Back to Portfolio for the Future™

Fiduciary Duty, Excessive Fees, and Findings of Fact  

The Honorable Peter J. Sheridan, for the U.S. District Court for the District of New Jersey, ruled in favor of defendants, AXA Equitable and related entities, in a consolidated derivative action on behalf of mutual fund investors. This was a lengthy decision issued on August 25 that will reward attention by any actual or potential investors in ’40 Act funds.

The plaintiffs, Mary Ann Sivolella and others, alleged that the Board of Trustees for the mutual fund complex breached its fiduciary responsibility by approving service contracts that entailed excessive fees for management and administration of the funds.  Plaintiffs demanded that some of the fees that went to the fund management group ought to be restored to the mutual fund, because the level of compensation “could not have been the product of arm’s length bargaining.”

The legal basis for this demand is section 36(b) of the ’40 Act, which specifically states that “investment company advisers owe shareholders in investment companies a fiduciary duty with respect to determining and receiving their advisory fees.”  Sivolella is one of several actions brought since the U.S. Supreme Court decision in Jones v.

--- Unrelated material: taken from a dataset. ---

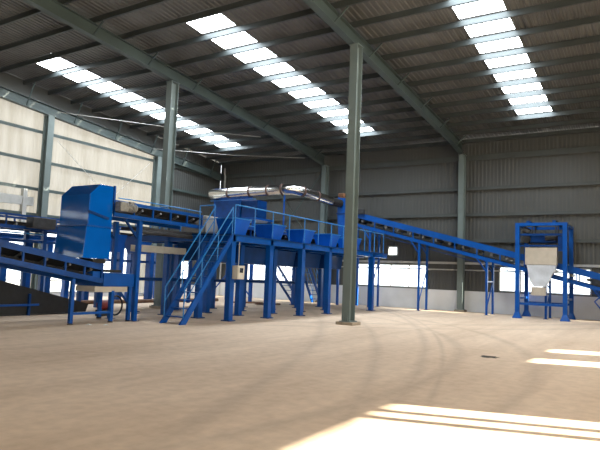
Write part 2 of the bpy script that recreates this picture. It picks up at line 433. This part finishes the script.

Harris opened the door somewhat to court interference in fees arrangements.  As is common in such actions, the plaintiffs focused on the distinction between the fees paid to the management team and the fees paid to the sub-managers to whom it contracted work.

The action was tried over a period of 25 days, without a jury, so Judge Sheridan made his findings on the facts and issued a detailed memorandum under 52(a) of the Federal Rules of Civil Procedure. Early on in his finding he observed that the plaintiffs in such a matter have the burden of proving a breach by a preponderance of the evidence; they cannot simply require the management team to justify its conduct.

Expertise and Credibility

The text of the opinion contains some sharp critiques of the credibility of the expert witnesses that the plaintiffs produced in their attempt to meet this burden.  For example, plaintiffs called Dr. Steven Pomerantz, the possessor of a Ph.D. in Mathematics from the University of California, Berkeley.  The judge’s response to Pomerantz was striking.

The court observes that Pomerantz is a “professional expert witness,” having testified in approximately two dozen excessive fee cases. Judge Sheridan complained of Pomerantz’ “inconsistencies, oversimplifications, and … sarcastic demeanor,” giving “little weight” to his support of the plaintiffs’ contentions.

The court also took a dim view of Pomerantz’ account of his own experience within the mutual fund industry. On direct, he said that he had “certainly been involved in compliance.” On cross, though, he said that his own experience involved no compliance work “that is pursuant to a legal responsibility.”

What is perhaps more surprising, the Ph.D. in mathematics seemed to have made a straightforward mathematical error in the damage calculation he offered on direct examination.  On cross, he acknowledged “it would appear that there’s something wrong” with his original figures.  In the eyes of the court, this undermined his credibility “on all issues.”

In general, the judge found that fund management “complied with the letter of the law to ensure the Board was not affiliated with [management],” that the Board “was … careful and conscientious in performing its duties,” and that the management group performed many vital functions beyond what it contracted out, leaving unsubstantiated the plaintiffs’ charge that management didn’t do any significant work to justify its fees.

Pomerantz had testified that the management wasn’t “really doing anything” beyond the provision of “some office space and some coffee cups” for the sub-advisers. But, as noted above, the judge was not impressed with Pomerantz.

The take-aways

The takeaway for investors ought to be that, even though the Supreme Court has created the running room that allows such lawsuits to survive a motion to dismiss, they remain very difficult to win.

More broadly, litigation, or the threat of litigation, is a poor substitute – actually, no substitute at all – for due diligence ahead of time. Investors should be familiar with the fee structure and with the involvement of contracting parties in management/administrative functions, before they commit assets to an investment fund.

The takeaway for managers: document, document, document. Make certain that in the unhappy but not-at-all shocking event that one becomes a defendant, one can explain to the trier of fact, judge or jury, what it is that one does that justifies ones fees.